Da tredici anni MiTo è il simbolo della collaborazione tra le due più grandi realtà metropolitane del Nord-Ovest – la musica ha fatto quello che in altri territori non è stato possibile. Per oltre due settimane, con 128 concerti tra Milano e Torino (tra cui 7 prime esecuzioni assolute, 3 prime europee e 13 prime italiane), quest’anno il festival si apre a una riflessione sulle “Geografie”: gli spazi fisici, le culture, la koinè. Nella società globale di oggi, che ha annullato i confini e favorito la mobilità, le categorie di identità culturale e appartenenza geografica si sono trasformate in valori fluidi in costante ridefinizione.
La musica come linguaggio identitario ma universale che da almeno 500 anni connota le specificità nazionali, fino a diventarne simbolo.

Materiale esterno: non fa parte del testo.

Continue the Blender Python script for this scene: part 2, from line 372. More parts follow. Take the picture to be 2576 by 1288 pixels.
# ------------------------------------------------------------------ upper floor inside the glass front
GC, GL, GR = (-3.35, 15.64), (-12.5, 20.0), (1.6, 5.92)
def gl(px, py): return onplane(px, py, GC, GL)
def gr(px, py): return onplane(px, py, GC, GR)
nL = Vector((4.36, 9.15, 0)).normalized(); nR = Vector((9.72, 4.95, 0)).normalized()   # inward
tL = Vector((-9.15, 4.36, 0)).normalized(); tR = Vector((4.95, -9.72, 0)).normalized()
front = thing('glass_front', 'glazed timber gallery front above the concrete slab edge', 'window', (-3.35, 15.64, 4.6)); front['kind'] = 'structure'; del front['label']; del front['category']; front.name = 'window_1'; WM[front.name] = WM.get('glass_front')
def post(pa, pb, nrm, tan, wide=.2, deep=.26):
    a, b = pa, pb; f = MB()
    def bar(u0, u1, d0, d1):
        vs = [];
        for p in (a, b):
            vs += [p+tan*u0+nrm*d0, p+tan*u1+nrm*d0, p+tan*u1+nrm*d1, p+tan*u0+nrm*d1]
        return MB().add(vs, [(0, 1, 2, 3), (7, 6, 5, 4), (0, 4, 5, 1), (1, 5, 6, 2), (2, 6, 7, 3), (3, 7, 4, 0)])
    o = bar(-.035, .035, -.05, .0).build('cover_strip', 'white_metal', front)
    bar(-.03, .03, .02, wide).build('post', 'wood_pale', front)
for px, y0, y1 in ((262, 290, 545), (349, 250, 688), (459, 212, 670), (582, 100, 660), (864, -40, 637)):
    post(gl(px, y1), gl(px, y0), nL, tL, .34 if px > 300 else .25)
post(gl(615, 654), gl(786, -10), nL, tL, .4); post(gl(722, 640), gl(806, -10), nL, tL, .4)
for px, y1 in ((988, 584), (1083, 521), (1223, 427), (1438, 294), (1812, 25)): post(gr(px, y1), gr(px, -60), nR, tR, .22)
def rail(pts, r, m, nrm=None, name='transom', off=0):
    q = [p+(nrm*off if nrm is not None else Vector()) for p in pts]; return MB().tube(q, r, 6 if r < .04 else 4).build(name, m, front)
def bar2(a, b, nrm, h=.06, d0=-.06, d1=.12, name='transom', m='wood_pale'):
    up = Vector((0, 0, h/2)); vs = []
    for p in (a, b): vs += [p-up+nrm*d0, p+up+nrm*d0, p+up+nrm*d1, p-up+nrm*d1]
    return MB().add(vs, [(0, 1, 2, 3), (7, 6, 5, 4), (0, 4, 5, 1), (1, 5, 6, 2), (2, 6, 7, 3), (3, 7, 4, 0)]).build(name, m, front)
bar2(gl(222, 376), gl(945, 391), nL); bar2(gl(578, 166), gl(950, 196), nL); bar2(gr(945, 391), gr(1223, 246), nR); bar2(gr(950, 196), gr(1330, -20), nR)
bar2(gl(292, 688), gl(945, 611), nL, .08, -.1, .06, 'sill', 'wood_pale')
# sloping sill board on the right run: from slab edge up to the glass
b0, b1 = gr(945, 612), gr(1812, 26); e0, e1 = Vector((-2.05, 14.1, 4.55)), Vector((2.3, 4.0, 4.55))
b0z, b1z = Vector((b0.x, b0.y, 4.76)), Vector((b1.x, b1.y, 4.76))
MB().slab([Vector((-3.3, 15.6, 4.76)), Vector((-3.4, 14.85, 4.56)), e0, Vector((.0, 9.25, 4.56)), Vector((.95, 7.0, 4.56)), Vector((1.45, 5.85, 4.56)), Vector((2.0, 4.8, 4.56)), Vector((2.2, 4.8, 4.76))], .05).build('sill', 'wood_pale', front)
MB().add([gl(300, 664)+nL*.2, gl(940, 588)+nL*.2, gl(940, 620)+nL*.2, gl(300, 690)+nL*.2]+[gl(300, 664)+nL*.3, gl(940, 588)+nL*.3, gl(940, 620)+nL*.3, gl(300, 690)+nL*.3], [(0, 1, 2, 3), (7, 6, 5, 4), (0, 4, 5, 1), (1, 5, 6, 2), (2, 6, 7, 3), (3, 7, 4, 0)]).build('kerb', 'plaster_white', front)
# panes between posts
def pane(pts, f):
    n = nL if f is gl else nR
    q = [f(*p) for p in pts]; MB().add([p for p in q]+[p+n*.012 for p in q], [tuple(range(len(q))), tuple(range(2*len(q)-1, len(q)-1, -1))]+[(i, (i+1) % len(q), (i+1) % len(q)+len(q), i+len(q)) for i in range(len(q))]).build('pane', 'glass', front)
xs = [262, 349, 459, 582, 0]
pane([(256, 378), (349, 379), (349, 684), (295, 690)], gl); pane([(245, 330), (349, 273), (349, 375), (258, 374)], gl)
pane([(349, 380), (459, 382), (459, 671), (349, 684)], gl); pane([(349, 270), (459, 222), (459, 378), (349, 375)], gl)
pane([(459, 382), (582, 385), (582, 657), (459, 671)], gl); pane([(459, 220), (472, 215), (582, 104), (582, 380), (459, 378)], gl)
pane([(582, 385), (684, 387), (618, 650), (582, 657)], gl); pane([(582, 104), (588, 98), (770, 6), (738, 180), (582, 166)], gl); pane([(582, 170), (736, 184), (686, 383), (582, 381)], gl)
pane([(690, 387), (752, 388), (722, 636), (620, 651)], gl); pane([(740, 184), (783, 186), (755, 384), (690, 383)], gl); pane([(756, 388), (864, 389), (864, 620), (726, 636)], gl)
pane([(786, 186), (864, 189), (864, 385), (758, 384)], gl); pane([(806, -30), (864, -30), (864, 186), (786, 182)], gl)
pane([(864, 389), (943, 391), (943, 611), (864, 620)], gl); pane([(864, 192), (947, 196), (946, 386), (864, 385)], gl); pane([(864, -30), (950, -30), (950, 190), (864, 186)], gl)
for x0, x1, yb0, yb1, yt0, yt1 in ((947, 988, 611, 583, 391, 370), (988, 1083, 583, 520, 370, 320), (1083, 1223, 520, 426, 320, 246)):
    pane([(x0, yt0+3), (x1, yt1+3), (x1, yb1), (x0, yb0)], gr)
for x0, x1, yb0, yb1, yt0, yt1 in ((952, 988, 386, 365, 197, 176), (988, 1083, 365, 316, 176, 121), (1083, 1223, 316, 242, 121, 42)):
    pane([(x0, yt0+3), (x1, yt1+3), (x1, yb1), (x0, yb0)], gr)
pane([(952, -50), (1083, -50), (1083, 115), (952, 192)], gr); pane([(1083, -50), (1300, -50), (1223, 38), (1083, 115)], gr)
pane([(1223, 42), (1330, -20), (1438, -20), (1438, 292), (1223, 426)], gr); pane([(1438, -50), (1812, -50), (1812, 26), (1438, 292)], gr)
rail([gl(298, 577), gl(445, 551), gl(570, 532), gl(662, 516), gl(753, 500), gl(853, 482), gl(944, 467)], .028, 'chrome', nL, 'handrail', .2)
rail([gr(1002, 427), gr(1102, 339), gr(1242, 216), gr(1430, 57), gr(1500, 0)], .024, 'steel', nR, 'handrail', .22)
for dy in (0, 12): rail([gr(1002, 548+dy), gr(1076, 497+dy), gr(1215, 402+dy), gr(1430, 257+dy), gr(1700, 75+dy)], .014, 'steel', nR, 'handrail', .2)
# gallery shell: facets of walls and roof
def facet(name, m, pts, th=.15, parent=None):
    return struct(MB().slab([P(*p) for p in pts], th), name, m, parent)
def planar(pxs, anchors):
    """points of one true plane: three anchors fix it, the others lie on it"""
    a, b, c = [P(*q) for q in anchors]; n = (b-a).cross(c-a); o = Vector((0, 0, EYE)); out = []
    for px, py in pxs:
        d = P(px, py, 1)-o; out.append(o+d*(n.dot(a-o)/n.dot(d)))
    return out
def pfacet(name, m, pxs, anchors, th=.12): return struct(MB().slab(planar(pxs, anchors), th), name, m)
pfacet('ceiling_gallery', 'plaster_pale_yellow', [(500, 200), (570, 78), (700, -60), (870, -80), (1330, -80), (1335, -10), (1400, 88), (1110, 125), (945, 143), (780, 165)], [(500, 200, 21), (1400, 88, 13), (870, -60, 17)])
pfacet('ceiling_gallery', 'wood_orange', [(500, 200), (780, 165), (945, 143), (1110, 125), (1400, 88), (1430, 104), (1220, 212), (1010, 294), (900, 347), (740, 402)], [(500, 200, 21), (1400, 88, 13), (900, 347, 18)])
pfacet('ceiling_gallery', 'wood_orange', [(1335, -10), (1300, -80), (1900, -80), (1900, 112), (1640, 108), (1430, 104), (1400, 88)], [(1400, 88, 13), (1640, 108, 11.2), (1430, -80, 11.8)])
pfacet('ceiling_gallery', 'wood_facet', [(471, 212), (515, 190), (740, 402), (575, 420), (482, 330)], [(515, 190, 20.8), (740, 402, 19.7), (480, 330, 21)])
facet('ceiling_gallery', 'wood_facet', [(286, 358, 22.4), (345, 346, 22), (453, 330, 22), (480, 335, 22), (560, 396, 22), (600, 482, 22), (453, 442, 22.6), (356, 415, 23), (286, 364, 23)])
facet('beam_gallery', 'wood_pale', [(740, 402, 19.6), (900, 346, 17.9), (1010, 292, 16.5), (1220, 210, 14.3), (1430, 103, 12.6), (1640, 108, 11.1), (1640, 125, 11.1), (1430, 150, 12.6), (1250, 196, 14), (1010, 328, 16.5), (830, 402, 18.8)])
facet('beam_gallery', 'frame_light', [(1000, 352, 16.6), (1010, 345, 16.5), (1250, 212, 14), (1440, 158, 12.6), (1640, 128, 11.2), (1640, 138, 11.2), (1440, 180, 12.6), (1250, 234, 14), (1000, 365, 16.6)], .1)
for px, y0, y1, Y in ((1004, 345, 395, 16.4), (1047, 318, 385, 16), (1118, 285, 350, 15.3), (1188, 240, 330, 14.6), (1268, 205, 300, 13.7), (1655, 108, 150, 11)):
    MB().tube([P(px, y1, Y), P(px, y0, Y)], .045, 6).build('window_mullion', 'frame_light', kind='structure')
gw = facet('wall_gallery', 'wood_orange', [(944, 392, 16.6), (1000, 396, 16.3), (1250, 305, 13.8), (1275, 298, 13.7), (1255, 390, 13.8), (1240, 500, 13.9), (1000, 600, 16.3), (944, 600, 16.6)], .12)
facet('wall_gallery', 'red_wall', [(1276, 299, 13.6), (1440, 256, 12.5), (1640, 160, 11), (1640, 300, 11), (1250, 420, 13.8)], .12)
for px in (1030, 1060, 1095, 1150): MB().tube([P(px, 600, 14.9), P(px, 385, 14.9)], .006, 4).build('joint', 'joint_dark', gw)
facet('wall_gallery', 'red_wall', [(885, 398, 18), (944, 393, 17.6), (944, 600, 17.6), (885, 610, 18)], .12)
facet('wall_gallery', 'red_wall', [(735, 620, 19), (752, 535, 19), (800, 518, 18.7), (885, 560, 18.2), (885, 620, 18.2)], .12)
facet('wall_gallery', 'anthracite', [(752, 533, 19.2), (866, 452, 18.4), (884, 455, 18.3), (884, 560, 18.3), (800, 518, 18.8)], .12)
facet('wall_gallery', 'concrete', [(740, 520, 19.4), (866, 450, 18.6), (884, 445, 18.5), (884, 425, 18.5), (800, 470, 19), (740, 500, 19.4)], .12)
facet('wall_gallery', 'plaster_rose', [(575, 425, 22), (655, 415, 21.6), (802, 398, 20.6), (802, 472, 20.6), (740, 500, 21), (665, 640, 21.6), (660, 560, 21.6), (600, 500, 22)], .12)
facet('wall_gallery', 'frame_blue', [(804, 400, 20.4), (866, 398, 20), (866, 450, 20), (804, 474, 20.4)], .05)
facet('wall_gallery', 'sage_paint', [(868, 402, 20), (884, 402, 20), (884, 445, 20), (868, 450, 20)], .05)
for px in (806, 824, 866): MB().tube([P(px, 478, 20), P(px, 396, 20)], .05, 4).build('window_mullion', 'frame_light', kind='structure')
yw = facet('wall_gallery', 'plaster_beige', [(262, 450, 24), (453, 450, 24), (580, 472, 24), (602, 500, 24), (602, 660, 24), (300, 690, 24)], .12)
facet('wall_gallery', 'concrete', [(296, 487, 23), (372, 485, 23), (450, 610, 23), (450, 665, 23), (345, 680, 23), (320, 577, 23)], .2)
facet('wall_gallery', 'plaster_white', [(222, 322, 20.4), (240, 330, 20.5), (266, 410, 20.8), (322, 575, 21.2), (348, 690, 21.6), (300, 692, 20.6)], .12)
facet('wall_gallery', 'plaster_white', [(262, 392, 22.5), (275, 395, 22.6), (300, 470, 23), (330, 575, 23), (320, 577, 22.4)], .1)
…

MiTo 2019 è un viaggio nello spazio e nel tempo e ricostruisce il puzzle di culture che contraddistingue la comunità degli uomini. Basterebbe „Mondi“, il sontuoso concerto di apertura del 3 settembre, come da tradizione a La Scala, con la Israel Philharmonic Orchestra diretta da Zubin Mehta e Martha Argerich al pianoforte, a dimostrarlo: la pianista argentina, il direttore indiano, l’orchestra israeliana (ma composto da musicisti di tutto il mondo), che suonano musica tedesca (Beethoven) e francese (Berlioz).

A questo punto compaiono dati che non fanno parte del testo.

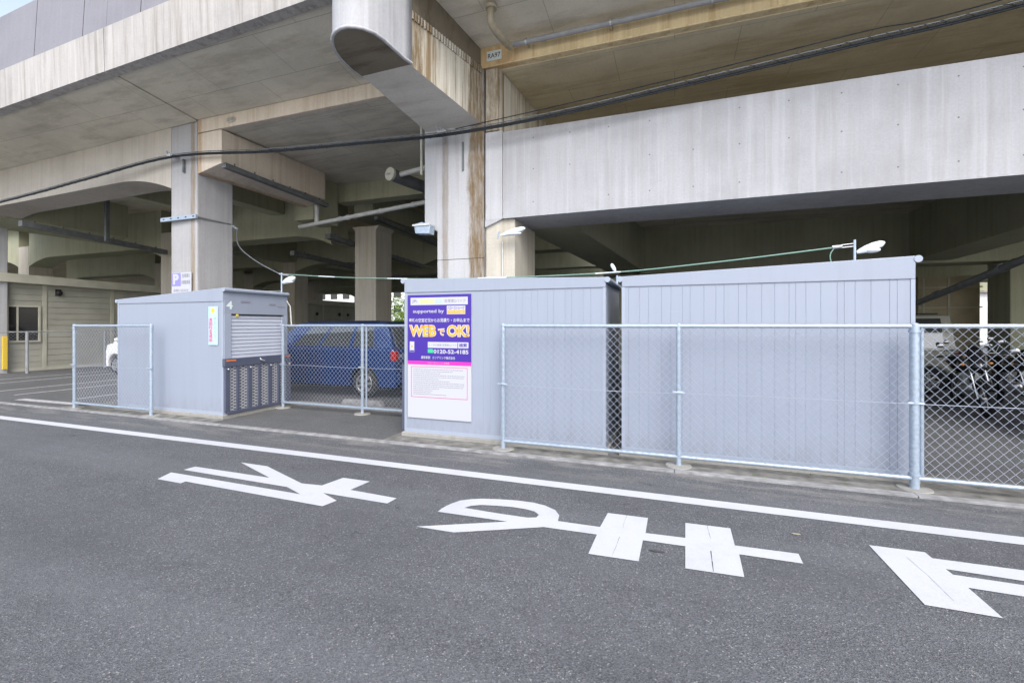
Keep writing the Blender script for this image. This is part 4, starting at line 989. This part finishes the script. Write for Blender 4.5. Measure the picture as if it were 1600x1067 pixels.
def motorcycle(label, tank='bike_dark'):
    t = thing('motorcycle', label, 'motorcycle', (0, 0, 0), 'motorcycles parked under the viaduct')
    P = lambda n_, m, mat, par=t: part(n_, m, mat, par, local=True)
    for x in (-.68, .68):
        o = P('wheel', MB().torus((x, 0, .30), .255, .05, 'y', 30, 8), 'rubber')
        sp = MB().torus((x, 0, .30), .20, .012, 'y', 24, 6).tube([(x, -.05, .3), (x, .05, .3)], .04, 10)
        for k in range(6): a = k * math.pi / 3; sp.tube([(x, 0, .3), (x + .2 * math.cos(a), 0, .3 + .2 * math.sin(a))], .011, 5)
        P('rim', sp, 'bike_silver', o); P('brake_disc', MB().tube([(x, -.06, .3), (x, -.065, .3)], .12, 20), 'steel', o)
        P('mudguard', MB().tube([(x + .31 * math.cos(a), 0, .3 + .31 * math.sin(a)) for a in (.6, 1.0, 1.5, 2.0, 2.6)], .045, 6), tank)
    for s_ in (-1, 1): P('fork', MB().tube([(-.68, s_ * .09, .3), (-.42, s_ * .09, .92)], .024, 8), 'chrome')
    P('frame', MB().tube([(-.42, 0, .86), (-.1, 0, .45), (.2, 0, .38), (.68, 0, .30)], .03, 8).tube([(-.42, 0, .86), (.1, 0, .72), (.62, 0, .78)], .025, 8), 'black')
    P('engine', MB().ball((-.02, 0, .42), .22, .17, .15).box(-.16, .02, -.1, .1, .5, .68), 'bike_silver')
    fn = MB()
    for k in range(6): fn.box(-.18, .04, -.13, .13, .51 + k * .028, .52 + k * .028)
    P('cylinder_fins', fn, 'steel')
    P('fuel_tank', MB().ball((-.16, 0, .82), .27, .15, .13), tank)
    P('seat', MB().tube([(.08, 0, .8), (.3, 0, .79), (.5, 0, .84), (.72, 0, .88)], [.08, .13, .12, .06], 10), 'black')
    P('tail_lamp', MB().ball((.78, 0, .82), .05, .07, .04), 'red_lens')
    P('exhaust', MB().tube([(-.18, -.12, .5), (-.22, -.16, .3), (.1, -.17, .24), (.75, -.18, .34)], [.02, .022, .03, .05], 10), 'chrome')
    P('headlight', MB().ball((-.53, 0, .9), .08, .1, .1), 'lens')
    P('handlebar', MB().tube([(-.3, -.36, 1.0), (-.4, -.2, 1.02), (-.44, 0, .98), (-.4, .2, 1.02), (-.3, .36, 1.0)], .013, 8), 'chrome')
    for s_ in (-1, 1):
        P('grip', MB().tube([(-.3, s_ * .36, 1.0), (-.24, s_ * .47, .99)], .018, 8), 'rubber')
        m_ = P('mirror', MB().tube([(-.36, s_ * .28, 1.0), (-.36, s_ * .36, 1.16)], .006, 5).ball((-.36, s_ * .38, 1.19), .015, .06, .04), 'chrome')
        P('indicator', MB().ball((-.5, s_ * .17, .86), .03, .035, .025), 'amber_lens')
    P('side_cover', MB().ball((.22, 0, .6), .16, .12, .11), tank)
    P('fairing', MB().tube([(-.6, 0, .78), (-.5, 0, .95), (-.42, 0, 1.06)], [.1, .14, .06], 10), tank)
    return t
m0 = motorcycle('black motorcycle standing nearest the right fence, cut by the picture edge')
spots = [(4.95, 8.3, 70, 'black motorcycle nearest the fence at the right picture edge', None),
         (4.9, 10.2, 80, 'dark motorcycle directly right of the tall fence post, second row back', None),
         (5.7, 10.6, 84, 'dark motorcycle between the second row bikes and the picture edge', None),
         (6.5, 10.3, 74, 'black motorcycle furthest right in the second row', None),
         (5.9, 12.6, 95, 'dark motorcycle in front of the beige wall, third row', None),
         (.18 - .3, 8.9, 84, 'dark motorcycle glimpsed through the narrow gap between the tall sheds', None)]
for i, (x, y, a, lb, _) in enumerate(spots):
    o = m0 if i == 0 else copy_tree(m0)
    o.location = (x, y, 0); o.rotation_euler = (R(-6), 0, R(a)); o['label'] = lb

Tra le prime europee spicca „Perpetulum“ di Philip Glass, nuova tappa del percorso musicale di uno dei più grandi compositori viventi, che sceglie Torino (e il giorno dopo Milano) per il debutto nel Vecchio Continente del suo primo brano per sole percussioni scritto per il prestigioso Third Coast Percussion. E poi un un salto nel Settecento con la rara Messa per Madrid di Domenico Scarlatti, grandi direttori (Myung-Whun Chung, Yuri Temirkanov, Zubin Mehta, Marin Alsop) e solisti (Martha Argerich, Katia e Marielle Labèque, Alexander Romanovsky, Olli Mustonen, Giovanni Sollima) da tutto il globo. Un programma che propone la diversità come ricchezza, l’identità come stimolo alla conoscenza.